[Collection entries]
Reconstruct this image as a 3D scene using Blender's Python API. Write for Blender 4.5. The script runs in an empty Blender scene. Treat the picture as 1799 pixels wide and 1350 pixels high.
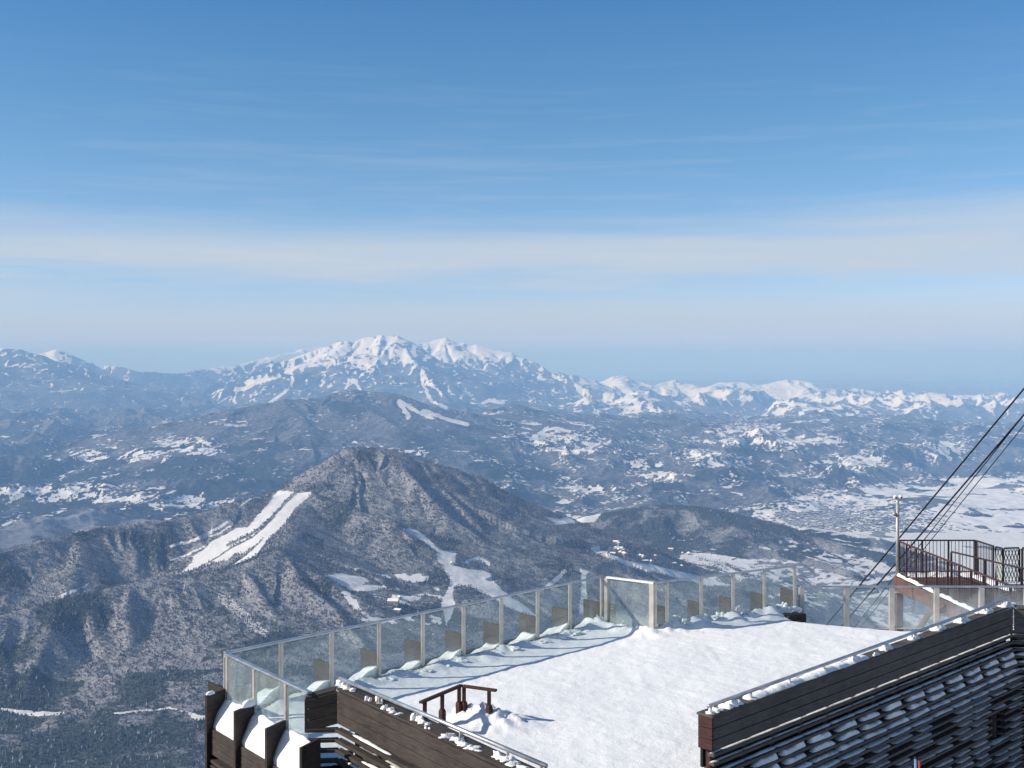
import bpy, bmesh, math, random
import numpy as np
from mathutils import Vector, Matrix
R = math.radians
random.seed(5); rng = np.random.default_rng(5)
S = bpy.context.scene; COL = S.collection
F, CX, HY = 2100.0, 900.0, 630.0          # focal length in photo pixels, centre column, eye-level row

def V(px, py, d): return Vector(((px-CX)/F*d, d, -(py-HY)/F*d))       # point at distance d
def G(px, py, z): return V(px, py, -z*F/(py-HY))                      # point on a level plane

# ------------------------------------------------------------------ node helpers
def mat(name):
    m = bpy.data.materials.new(name); m.use_nodes = True
    nt = m.node_tree; b = nt.nodes['Principled BSDF']
    return m, nt, b
def nd(nt, typ, ins=None, **kw):
    n = nt.nodes.new(typ)
    for k, v in kw.items(): setattr(n, k, v)
    for k, v in (ins or {}).items():
        if hasattr(v, 'node') or isinstance(v, bpy.types.NodeSocket): nt.links.new(v, n.inputs[k])
        else: n.inputs[k].default_value = v
    return n
def math_(nt, op, a, b=0.0, clamp=False):
    n = nt.nodes.new('ShaderNodeMath'); n.operation = op; n.use_clamp = clamp
    for i, v in enumerate((a, b)):
        if isinstance(v, (int, float)): n.inputs[i].default_value = v
        else: nt.links.new(v, n.inputs[i])
    return n.outputs[0]
def mixc(nt, fac, a, b):
    n = nt.nodes.new('ShaderNodeMix'); n.data_type = 'RGBA'
    for i, v in ((0, fac), (6, a), (7, b)):
        if isinstance(v, (int, float)): n.inputs[i].default_value = v
        elif isinstance(v, tuple): n.inputs[i].default_value = (*v, 1.0)
        else: nt.links.new(v, n.inputs[i])
    return n.outputs[2]
def ramp(nt, src, lo, hi):
    n = nt.nodes.new('ShaderNodeMapRange'); n.clamp = True
    nt.links.new(src, n.inputs[0]); n.inputs[1].default_value = lo; n.inputs[2].default_value = hi
    return n.outputs[0]
def noise(nt, vec, scale, detail=3.0, rough=.55, dist=0.0):
    n = nd(nt, 'ShaderNodeTexNoise', {'Vector': vec, 'Scale': scale, 'Detail': detail, 'Roughness': rough, 'Distortion': dist})
    return n.outputs[0]
def tag(o, label=None, cat=None, group=None, kind=None):
    if label: o['label'] = label
    if cat: o['category'] = cat
    if group: o['group'] = group
    if kind: o['kind'] = kind
    return o

# ------------------------------------------------------------------ numpy noise
_perm = rng.permutation(4096).astype(np.int32)
_ang = rng.random(4096)*2*np.pi
_gx, _gy = np.cos(_ang).astype(np.float32), np.sin(_ang).astype(np.float32)
def pn(x, y, seed=0):
    x = np.asarray(x, np.float32)+np.float32(seed*17.31); y = np.asarray(y, np.float32)+np.float32(seed*9.77)
    xi = np.floor(x).astype(np.int32); yi = np.floor(y).astype(np.int32)
    xf = x-xi; yf = y-yi
    u = xf*xf*(3-2*xf); v = yf*yf*(3-2*yf)
    def g(ix, iy, dx, dy):
        h = _perm[(_perm[ix & 4095]+iy) & 4095]
        return _gx[h]*dx+_gy[h]*dy
    a = g(xi, yi, xf, yf); b = g(xi+1, yi, xf-1, yf); c = g(xi, yi+1, xf, yf-1); d = g(xi+1, yi+1, xf-1, yf-1)
    return ((a+(b-a)*u)*(1-v)+(c+(d-c)*u)*v)*1.5
def fbm(x, y, o=4, seed=0, g=.5):
    s = 0; a = 1; f = 1
    for i in range(o): s = s+a*pn(x*f, y*f, seed+i*3); a *= g; f *= 2.03
    return s
def rid(x, y, o=4, seed=0, g=.5):
    s = 0; a = 1; f = 1; w = 1
    for i in range(o):
        n = 1-np.abs(pn(x*f, y*f, seed+i*3))*1.6; n = n*n*w; s = s+a*n; w = np.clip(n*1.4, 0, 1); a *= g; f *= 2.07
    return s
def ss(a, b, x):
    t = np.clip((x-a)/(b-a), 0, 1); return t*t*(3-2*t)
def smax(a, b, k):
    h = np.clip(.5+.5*(a-b)/k, 0, 1); return b*(1-h)+a*h+k*h*(1-h)

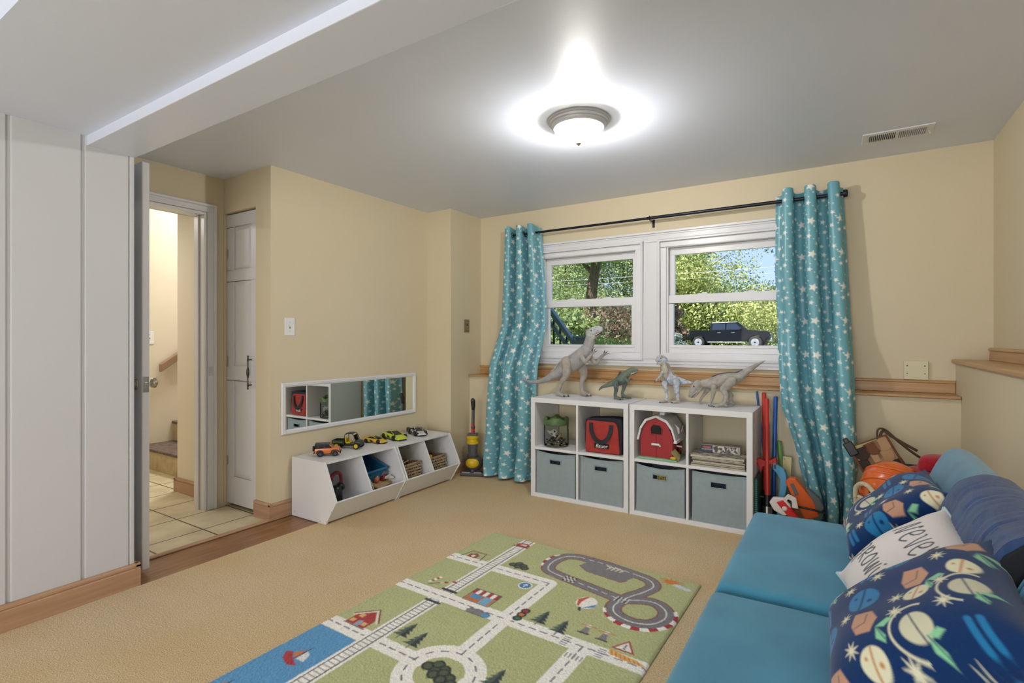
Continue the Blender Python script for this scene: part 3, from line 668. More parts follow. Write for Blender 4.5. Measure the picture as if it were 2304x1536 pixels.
# ---------------------------------------------------------------- toy barn
bn = thing('toy_barn', 'red toy barn with a white roof in the right shelf unit', 'toy barn', (-1.03, 3.41, .3765), .0)
RB = mat('barn_red', (162, 38, 46), .4); WB = mat('barn_white', (226, 226, 224), .42); GB = mat('barn_green', (138, 186, 146), .5)
wall = [(-.118, .012), (.095, .012), (.098, .145), (.075, .205), (.052, .248), (-.010, .272), (-.072, .250), (-.102, .195), (-.118, .13)]
MB().prism(wall, .006, .018).build('front_wall', RB, bn, bevel=.002)
MB().prism(wall, .215, .227).build('rear_wall', RB, bn, bevel=.002)
side = MB()
for (y0, y1, z0, z1) in ((.018, .05, .012, .15), (.085, .10, .012, .15), (.18, .215, .012, .15), (.018, .215, .012, .03), (.018, .215, .125, .15)): side.box(.088, .098, y0, y1, z0, z1)
side.build('side_wall', RB, bn, bevel=.0015)
MB().box(-.118, -.108, .018, .215, .012, .15).build('side_wall', RB, bn, bevel=.0015)
outer = [(-.140, .128), (-.120, .205), (-.085, .262), (-.010, .292), (.062, .262), (.100, .208), (.122, .128)]
inner = [(.110, .128), (.088, .200), (.054, .247), (-.010, .274), (-.074, .249), (-.108, .198), (-.126, .128)]
MB().prism(outer+inner, -.006, .24).build('roof', WB, bn, bevel=.003)
MB().prism([(-.138, .120), (-.124, .120), (-.124, .132), (-.138, .132)], -.012, .01).build('eave', WB, bn, bevel=.003)
MB().prism([(.105, .118), (.128, .118), (.128, .136), (.108, .136)], -.010, .24).build('eave', WB, bn, bevel=.003)
MB().prism([(-.006, .288), (.03, .285), (.035, .31), (.0, .31)], .05, .19).build('carry_handle', WB, bn, bevel=.006)
MB().prism([(.080, .165), (.118, .165), (.118, .205), (.080, .235)], .09, .20).build('dormer', WB, bn, bevel=.003)
dw = MB().prism([(.11, .172), (.19, .172), (.19, .195), (.15, .222), (.11, .195)], .1185, .1205, 'x').build('dormer_window', RB, bn)
cr = MB()
for a, b_ in (((.12, .176), (.145, .205)), ((.18, .176), (.155, .205)), ((.12, .176), (.18, .176)), ((.15, .172), (.15, .215))): cr.tube([(.1215, a[0], a[1]), (.1215, b_[0], b_[1])], .0025, 6)
cr.build('cross_brace', WB, bn)
win = [(-.044, .168), (.024, .168), (.027, .205), (.014, .225), (-.028, .228), (-.046, .208)]
MB().prism([(x*1.14+.001, (z-.198)*1.2+.198) for x, z in win], .001, .008).build('window_surround', RB, bn, bevel=.002)
MB().prism(win, -.0005, .006).build('window_opening', GLOSSBLK, bn)
MB().box(-.0118, -.0098, .0045, .008, .012, .168).build('door_seam', mat('seam_dark', (70, 12, 16), .6), bn)
MB().tube([(-.040, 0, .098), (.012, 0, .098)], .008, 12).tube([(.012, 0, .098), (.018, 0, .086)], .005, 10).build('door_latch', WB, bn, smooth='angle')
gp = [(-.128, -.02), (-.10, -.028), (-.05, -.022), (0, -.03), (.04, -.024), (.09, -.034), (.13, -.02), (.126, .02), (.12, .235), (-.128, .235)]
MB().prism(gp, 0, .012, 'z').build('grass_base', GB, bn, bevel=.004, seg=3)
MB().ell((.105, -.012, .022), (.020, .012, .012)).build('hay_bale', mat('hay_yellow', (206, 178, 50), .6), bn, smooth=True)
MB().tube([(.08, .10, .085), (.13, .11, .08)], .006).build('feed_trough', WB, bn)
pp = thing('paper_scrap', 'tan card scrap leaning against the toy barn', 'card', (-.895, 3.42, .378))
MB().box(-.0012, .0012, 0, .07, 0, .075, M=RZ(-.2) @ RY(-.55) @ RX(.5)).build('card', mat('tan_card', (184, 168, 112), .8), pp)

# ---------------------------------------------------------------- board books and wooden box
r = random.Random(5)
bks = [(-.005, 0, .34, .20, .010, .02), (-.002, .004, .33, .20, .010, -.01), (.004, .0, .305, .20, .012, .015), (.0, .012, .315, .195, .010, -.02), (-.010, -.004, .30, .195, .010, .03), (-.014, -.006, .315, .20, .016, .05)]
z = .3765; PG = mat('book_pages', (206, 200, 180), .8); 
for i, (dx, dy, w_, d, h, a) in enumerate(bks):
    w_ = min(w_, .318)
    cm = mat('book_cover_%s' % 'abcdef'[i], [(196, 188, 168), (150, 120, 100), (192, 186, 168), (176, 158, 140), (200, 196, 184), (190, 184, 168)][i], .5, noise_=(40, [(160, 150, 130), (110, 80, 70), (140, 140, 130), (120, 100, 90), (110, 104, 96), (84, 80, 76)][i], 4, .12))
    b_ = thing('board_book', ['thin cream board book at the very bottom of the stack in the right shelf unit', 'brown-edged board book second from the bottom of the stack', 'thick cream board book third from the bottom of the stack', 'thin board book fourth from the bottom of the stack', 'pale board book just under the top one of the stack', 'thick patterned board book topmost of the stack below the long box'][i], 'book', (-.650+dx*.5, 3.475+dy, z), a*.7, 'board books stacked in the right shelf unit')
    MB().box(-w_/2+.003, w_/2-.003, -d/2+.003, d/2-.003, .0015, h-.0015).build('pages', PG, b_)
    MB().box(-w_/2, w_/2, -d/2, d/2, h-.002, h).box(-w_/2, w_/2, -d/2, d/2, 0, .002).build('cover', cm, b_, bevel=.0006)
    z += h+.001
bx = thing('puzzle_box', 'long flat cardboard box with printed front on top of the board books', 'box', (-.652, 3.50, z), .06)
KB = mat('box_kraft', (172, 166, 148), .7)
MB().box(-.115, .115, -.03, .05, 0, .047).build('box_body', KB, bx, bevel=.002)
MB().box(-.1155, -.045, -.0312, -.0295, .001, .046).build('side_label', mat('label_navy', (72, 70, 92), .6), bx)
MB().box(-.045, .100, -.0312, -.0295, .003, .044).build('picture_label', mat('label_white', (214, 210, 204), .6, noise_=(55, (92, 86, 80), 2, .04)), bx)
MB().lathe([(0, 0), (.026, 0), (.026, .0006), (0, .0006)], 24, M=T(-.080, -.0312, .034) @ RX(PI/2) @ Matrix.Diagonal((1, .3, 1, 1))).build('label_oval', mat('label_red', (176, 96, 90), .6), bx)
text_mesh('label_text', 'WOODEN', .014, mat('label_ink_white', (220, 220, 224), .6), bx, T(-.080, -.0316, .019) @ RX(PI/2), extrude=.0002)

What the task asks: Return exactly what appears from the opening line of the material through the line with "def G(px, py, z): return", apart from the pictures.

Task response:
Reconstruct this image as a 3D scene using Blender's Python API. Write for Blender 4.5. The script runs in an empty Blender scene. Treat the picture as 1799 pixels wide and 1350 pixels high.
import bpy, bmesh, math, random
import numpy as np
from mathutils import Vector, Matrix
R = math.radians
random.seed(5); rng = np.random.default_rng(5)
S = bpy.context.scene; COL = S.collection
F, CX, HY = 2100.0, 900.0, 630.0          # focal length in photo pixels, centre column, eye-level row

def V(px, py, d): return Vector(((px-CX)/F*d, d, -(py-HY)/F*d))       # point at distance d
def G(px, py, z): return V(px, py, -z*F/(py-HY))                      # point on a level plane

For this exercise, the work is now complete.